Off the top of my head, I would suggest looking into Disney's Imagineering that provides rides and props for the Disneyland and Disney World parks and resorts. They always need fabricators of different levels and there might be research opportunities in their RnD departments as well. Another place that comes to mind is Jim Henson Studios, although those positions tend to be more artistic but you do get to fabricate puppets out of various materials. There are other model shops as well, like Weta in New Zealand, but again, those might be more artistic, model making positions than engineering positions. Hope this helps & good luck!



Hi Laila,

At your age those are fine tools to play with and you could start using Apple Motion as well. Also, I would suggest trying any free animation app that you see and you will see some are better then others. 

Eventually, you will grow into tools like Adobe's Creative suite, Maya, 3d Max, zbrush, Houdini, etc. A lot of the high end, professional tools are expensive but have 30-day trials. Often, these professional tools are hard to get started with and require someone to show you how to do it.

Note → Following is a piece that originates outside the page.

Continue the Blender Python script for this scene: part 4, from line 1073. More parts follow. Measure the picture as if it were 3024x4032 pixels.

The good news is that there are a lot of how-to videos on Youtube, especially for Adobe products. 

As for professional animation studios go, we usually have animations tools we developed in-house, i.e. you can't buy them, instead we teach you how to use them when you get hired. Usually, the prerequisite for this is mastering Maya.

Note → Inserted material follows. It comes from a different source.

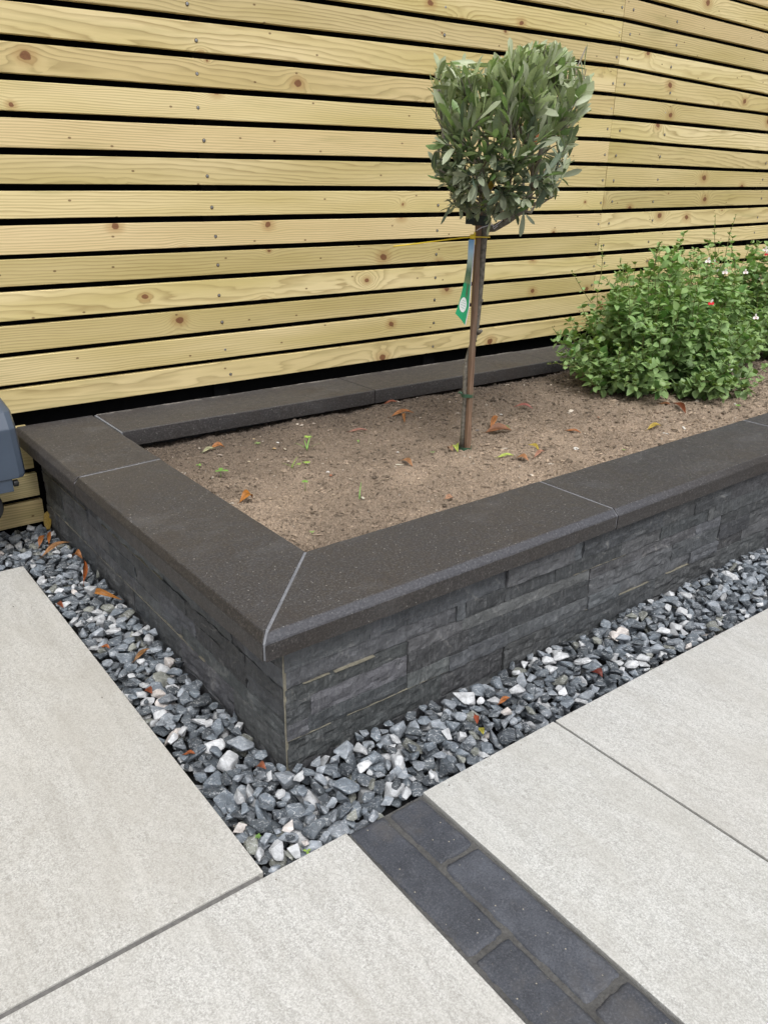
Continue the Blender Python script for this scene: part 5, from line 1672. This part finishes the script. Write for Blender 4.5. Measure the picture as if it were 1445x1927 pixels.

I would encourage you to check out Google's new project "Made with Code"

and under projects you have GIF where they show you haw to make an animation from scratch and learn some coding as well. Also, look up on google "stop motion animation" and how it is done. There are a lot of free tools to show you how to use your toys to convey a story. 



Hi Lindsey,

Yes, most folks do not consider entertainment and media as traditional engineering roles and do not even look for jobs in this industry. I encourage any new graduate to look at the Disney job site (Lucasfilm is part of this). Within Disney, there are numerous engineering positions with varying levels of experience and education requirements. Given that, you should consider the job descriptions true to what is needed, including the amount of previous work experience and level of education. 

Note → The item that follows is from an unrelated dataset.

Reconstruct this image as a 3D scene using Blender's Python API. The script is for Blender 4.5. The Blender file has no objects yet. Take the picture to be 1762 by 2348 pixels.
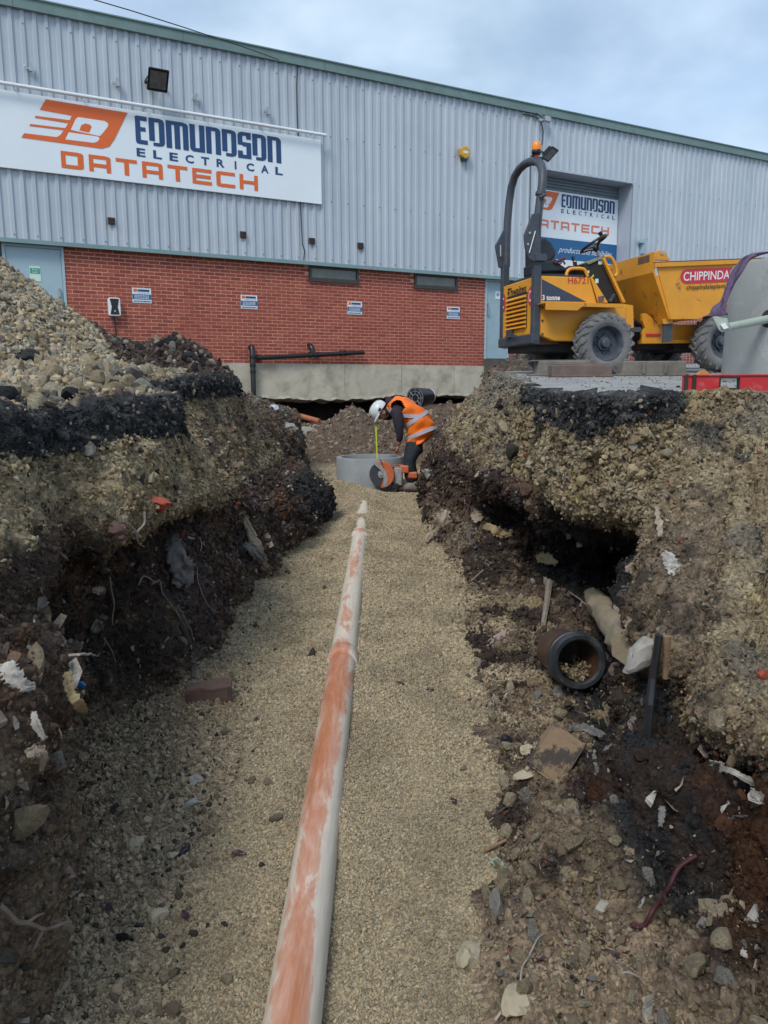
import bpy, math, random, bmesh
import numpy as np
from mathutils import Matrix, Vector, Euler
R = math.radians
random.seed(7); rng = np.random.default_rng(7)
scene = bpy.context.scene
col = scene.collection

# ------------------------------------------------------------------ camera
F = 1764.0
CAM_ROT = Matrix.Rotation(R(90-9.0), 3, 'X') @ Matrix.Rotation(R(-0.3), 3, 'Z')
cd = bpy.data.cameras.new('camera'); cam = bpy.data.objects.new('camera', cd); col.objects.link(cam)
cam.matrix_world = CAM_ROT.to_4x4()
cd.sensor_fit = 'VERTICAL'; cd.sensor_height = 24.0; cd.lens = 24.0*F/2348.0
cd.clip_start = 0.05; cd.clip_end = 2000
scene.camera = cam

# ------------------------------------------------------------------ sky and sun
world = bpy.data.worlds.new('World'); scene.world = world; world.use_nodes = True
wn = world.node_tree; wn.nodes.clear(); WL = wn.links
def wnode(t, **k):
    n = wn.nodes.new(t)
    for a, b in k.items(): setattr(n, a, b)
    return n
SUN_EL, SUN_AZ = 48.0, 205.0      # high, behind the camera's left shoulder
sky = wnode('ShaderNodeTexSky', sky_type='NISHITA'); sky.sun_disc = False
sky.sun_elevation = R(SUN_EL); sky.sun_rotation = R(SUN_AZ)
geo = wnode('ShaderNodeTexCoord')
sep = wnode('ShaderNodeSeparateXYZ'); WL.new(geo.outputs['Generated'], sep.inputs[0])
# project the view direction on a cloud layer so that clouds flatten to the horizon
mz = wnode('ShaderNodeMath', operation='MAXIMUM'); WL.new(sep.outputs['Z'], mz.inputs[0]); mz.inputs[1].default_value = 0.0
az = wnode('ShaderNodeMath', operation='ADD'); WL.new(mz.outputs[0], az.inputs[0]); az.inputs[1].default_value = 0.25
dx = wnode('ShaderNodeMath', operation='DIVIDE'); WL.new(sep.outputs['X'], dx.inputs[0]); WL.new(az.outputs[0], dx.inputs[1])
dy = wnode('ShaderNodeMath', operation='DIVIDE'); WL.new(sep.outputs['Y'], dy.inputs[0]); WL.new(az.outputs[0], dy.inputs[1])
cmb = wnode('ShaderNodeCombineXYZ'); WL.new(dx.outputs[0], cmb.inputs[0]); WL.new(dy.outputs[0], cmb.inputs[1])
cn = wnode('ShaderNodeTexNoise'); WL.new(cmb.outputs[0], cn.inputs['Vector'])
cn.inputs['Scale'].default_value = 1.15; cn.inputs['Detail'].default_value = 6; cn.inputs['Roughness'].default_value = 0.5; cn.inputs['Distortion'].default_value = 0.3
cr = wnode('ShaderNodeValToRGB'); WL.new(cn.outputs[0], cr.inputs[0])
cr.color_ramp.elements[0].position = 0.30; cr.color_ramp.elements[0].color = (0.30,0.30,0.30,1)
cr.color_ramp.elements[1].position = 0.56; cr.color_ramp.elements[1].color = (1,1,1,1)
cn2 = wnode('ShaderNodeTexNoise'); WL.new(cmb.outputs[0], cn2.inputs['Vector'])
cn2.inputs['Scale'].default_value = 2.6; cn2.inputs['Detail'].default_value = 5
cc = wnode('ShaderNodeValToRGB'); WL.new(cn2.outputs[0], cc.inputs[0])
cc.color_ramp.elements[0].position = 0.36; cc.color_ramp.elements[0].color = (0.25,0.34,0.45,1)
cc.color_ramp.elements[1].position = 0.64; cc.color_ramp.elements[1].color = (0.41,0.51,0.62,1)
skm = wnode('ShaderNodeVectorMath', operation='SCALE'); WL.new(sky.outputs[0], skm.inputs[0]); skm.inputs['Scale'].default_value = 0.11
mx = wnode('ShaderNodeMixRGB'); WL.new(cr.outputs[0], mx.inputs[0]); WL.new(skm.outputs[0], mx.inputs[1]); WL.new(cc.outputs[0], mx.inputs[2])
bg = wnode('ShaderNodeBackground'); WL.new(mx.outputs[0], bg.inputs[0]); bg.inputs[1].default_value = 1.0
wo = wnode('ShaderNodeOutputWorld'); WL.new(bg.outputs[0], wo.inputs[0])
sd = bpy.data.lights.new('sun', 'SUN'); sun = bpy.data.objects.new('sun', sd); col.objects.link(sun)
sd.energy = 1.3; sd.angle = R(20); sd.color = (1.0, 0.96, 0.90)
_a = R(SUN_AZ); _e = R(SUN_EL)
sdir = Vector((math.sin(_a)*math.cos(_e), math.cos(_a)*math.cos(_e), math.sin(_e)))
sun.rotation_euler = sdir.to_track_quat('Z', 'Y').to_euler(); sun.location = (0, 0, 30)
vs = scene.view_settings; vs.view_transform = 'Standard'; vs.look = 'None'; vs.exposure = 0.80; vs.gamma = 1.0; vs.use_curve_mapping = False

# ------------------------------------------------------------------ measuring helpers
def ray(px, py):
    return CAM_ROT @ Vector(((px-881)/F, -(py-1174)/F, -1.0))
def P(px, py, Y):
    d = ray(px, py); return d*(Y/d.y)
def floor_z(y): return -1.75 + 0.042*(y-1.9)
def yard_z(y): return -0.05 + 0.0415*(y-4.0)
def on_plane(px, py, z0, k):            # plane z = z0 + k*y
    d = ray(px, py); t = z0/(d.z-k*d.y); return d*t
def on_floor(px, py): return on_plane(px, py, -1.75-0.042*1.9, 0.042)
def on_yard(px, py): return on_plane(px, py, -0.05-0.0415*4, 0.0415)
class Frame:                            # a vertical plane frame: local x along it, local y away from the camera
    def __init__(s, origin, direction):
        d = Vector((direction.x, direction.y, 0)).normalized()
        s.d = d; s.n = Vector((-d.y, d.x, 0)); s.o = Vector((origin.x, origin.y, 0)); s.rz = math.atan2(d.y, d.x)
    def at(s, px, py, off=0.0):         # point seen at a pixel on the plane local y = off
        r = ray(px, py); t = (s.n.dot(s.o)+off)/s.n.dot(r); p = r*t
        return (s.d.dot(p-s.o), p.z)
    def p3(s, px, py, off=0.0):
        x, z = s.at(px, py, off); return Vector((x, off, z))

# ------------------------------------------------------------------ numpy noise
_perm = rng.permutation(256); _perm = np.concatenate([_perm, _perm, _perm])
_g = rng.normal(size=(256,3)); _g /= np.linalg.norm(_g, axis=1)[:,None]
def noise(p):
    p = np.asarray(p, float); i = np.floor(p).astype(int); f = p-i; i &= 255
    u = f*f*f*(f*(f*6-15)+10); r = 0
    for a in (0,1):
        wx = u[:,0] if a else 1-u[:,0]
        for b in (0,1):
            wy = u[:,1] if b else 1-u[:,1]
            for c in (0,1):
                wz = u[:,2] if c else 1-u[:,2]
                h = _perm[_perm[_perm[(i[:,0]+a)&255]+((i[:,1]+b)&255)]+((i[:,2]+c)&255)]
                g = _g[h]
                r = r + wx*wy*wz*(g[:,0]*(f[:,0]-a)+g[:,1]*(f[:,1]-b)+g[:,2]*(f[:,2]-c))
    return r*1.6
def fbm(p, octv=4, rough=0.5, ridged=False):
    r = 0; a = 1; t = 0; q = np.asarray(p, float)
    for k in range(octv):
        n = noise(q+13.7*k); n = (0.5-np.abs(n))*1.6 if ridged else n
        r = r+a*n; t += a; a *= rough; q = q*2.03
    return r/t

# ------------------------------------------------------------------ materials
def newmat(name):
    m = bpy.data.materials.new(name); m.use_nodes = True; return m, m.node_tree, m.node_tree.nodes['Principled BSDF']
def mat(name, c, rough=0.6, var=0.15, vscale=6.0, bump=0.0, bscale=40.0, metal=0.0, dirt=0.0, dirt_col=(0.12,0.10,0.08), dscale=3.0, spec=0.5, coat=0.0, trans=0.0, bdist=0.005, lo=0.5, hi=0.68, streak=False):
    m, nt, b = newmat(name); L = nt.links; N = nt.nodes.new
    tc = N('ShaderNodeTexCoord')
    n1 = N('ShaderNodeTexNoise'); n1.inputs['Scale'].default_value = vscale; n1.inputs['Detail'].default_value = 5; n1.inputs['Roughness'].default_value = 0.6
    L.new(tc.outputs['Object'], n1.inputs['Vector'])
    r1 = N('ShaderNodeValToRGB'); L.new(n1.outputs[0], r1.inputs[0])
    r1.color_ramp.elements[0].position = 0.3; r1.color_ramp.elements[1].position = 0.7
    r1.color_ramp.elements[0].color = (*[v*(1-var) for v in c], 1); r1.color_ramp.elements[1].color = (*[min(1, v*(1+var)) for v in c], 1)
    out = r1.outputs[0]
    if dirt > 0:
        n2 = N('ShaderNodeTexNoise'); n2.inputs['Scale'].default_value = dscale; n2.inputs['Detail'].default_value = 8; n2.inputs['Roughness'].default_value = 0.7
        if streak:
            mpp = N('ShaderNodeMapping'); mpp.inputs['Scale'].default_value = (4, 4, 0.22); L.new(tc.outputs['Object'], mpp.inputs['Vector']); L.new(mpp.outputs[0], n2.inputs['Vector'])
        else: L.new(tc.outputs['Object'], n2.inputs['Vector'])
        r2 = N('ShaderNodeValToRGB'); L.new(n2.outputs[0], r2.inputs[0])
        r2.color_ramp.elements[0].position = lo; r2.color_ramp.elements[1].position = hi
        r2.color_ramp.elements[0].color = (0,0,0,1); r2.color_ramp.elements[1].color = (dirt,dirt,dirt,1)
        mx = N('ShaderNodeMixRGB'); L.new(r2.outputs[0], mx.inputs[0]); L.new(out, mx.inputs[1]); mx.inputs[2].default_value = (*dirt_col, 1)
        out = mx.outputs[0]
    L.new(out, b.inputs['Base Color'])
    b.inputs['Roughness'].default_value = rough; b.inputs['Metallic'].default_value = metal; b.inputs['Specular IOR Level'].default_value = spec
    b.inputs['Coat Weight'].default_value = coat; b.inputs['Transmission Weight'].default_value = trans
    if bump > 0:
        n3 = N('ShaderNodeTexNoise'); n3.inputs['Scale'].default_value = bscale; n3.inputs['Detail'].default_value = 6; n3.inputs['Roughness'].default_value = 0.65
        L.new(tc.outputs['Object'], n3.inputs['Vector'])
        bp = N('ShaderNodeBump'); bp.inputs['Strength'].default_value = bump; bp.inputs['Distance'].default_value = bdist
        L.new(n3.outputs[0], bp.inputs['Height']); L.new(bp.outputs[0], b.inputs['Normal'])
    return m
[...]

Mechanical engineers can do a number of different positions in film. Depending on what you like better you could work in what we call physical production or post production.

Physical production refers to what happens on the actual set with actors, directors, camera crews, etc. You could help physical production by doing one of the following:

-Work for a manufacturer designing cameras or other filming rigs. Consider that a camera is a mechanical system, you could go design cameras and lenses for a manufacturer. Besides cameras, we use a lot of motion control systems, like robotic arms, dollies, drones, etc to get smooth camera movement on set or to film hard to get to places. 

-Some films use mechanical and robotic film props on set. For this a model shop might be hired to build the robotic prop and the model shop will have mechanical engineers on staff to help with this.  If you are more creative, you could work for a model shop, designing robotic props. 

-Another option for building robotic props or even rides is to work for Disney's Imagineering; they design all the rides and props in the Disneylands and Disney Worlds. 

Post production refers to what happens to the film footage after it was shot. This process would involve editing, motion capture, visual effects, sound effects, color finishing, etc. Within visual effects and animation we have a few different roles that a mechanical engineer can do depending on their skill level and interest. These roles can be:

-Hard surface modeler: a CG artist that models in software things like cars, planes, robots, spaceships, etc. This is an artistic position and often hard to find. It requires knowledge of 3D modeling software and mechanical engineering or industrial design.

-Tools or RnD engineer: an engineer, usually with a higher degree, that can program computer simulations specific for mechanical systems. For example, in the Transformers movie series, most of the Autobots and Desepticons have over 20,000 moveable parts. Instead of an animator having to animate how every gear, plate or slider on an robot's arm moves, an engineer will make a program that defines how that arm moves, which parts interact with each other to make a natural arm movement for that creature. This usually requires some good coding skills as well as experience with simulation and mathematical modeling.

-Generalist or pipeline engineer: these folks usually work in the background, developing and automating processes that make help the above teams work more effectively. 

I hope this helps! Best, Selma

Hi Sarah,

The nice thing about school is that you can try different things and subjects and if you plan on continuing to grad school you really have some time to try different things out. It sounds like you want to make a decision weather to be more mechanical or electrical in your focus. My question would be, what do you like about biomed and bioengineering? When you imagine working in these fields, what do you think of? Is there a specific area you are interested in? For example, let's say you want to engineer pacemakers. Go online and look at journal papers on how pacemakers work. Then find institutions that make pacemakers and look at their job descriptions. If you do these two things, you will:

1. Figure out if pacemakers are really of interest to you

2. If they are, through job descriptions you will get a better idea of what the engineers who make pacemakers need to know. This will in turn guide you through the classes you need to take to get there. 

Apply these steps to the topic you think you are interested in and try a few different things. As far as classes being hard, engineering is hard :) but what makes it great is that you figure things out and you solve a problem. Engineering classes are a right of passage to solving problems and if you keep trying, eventually you get good at it.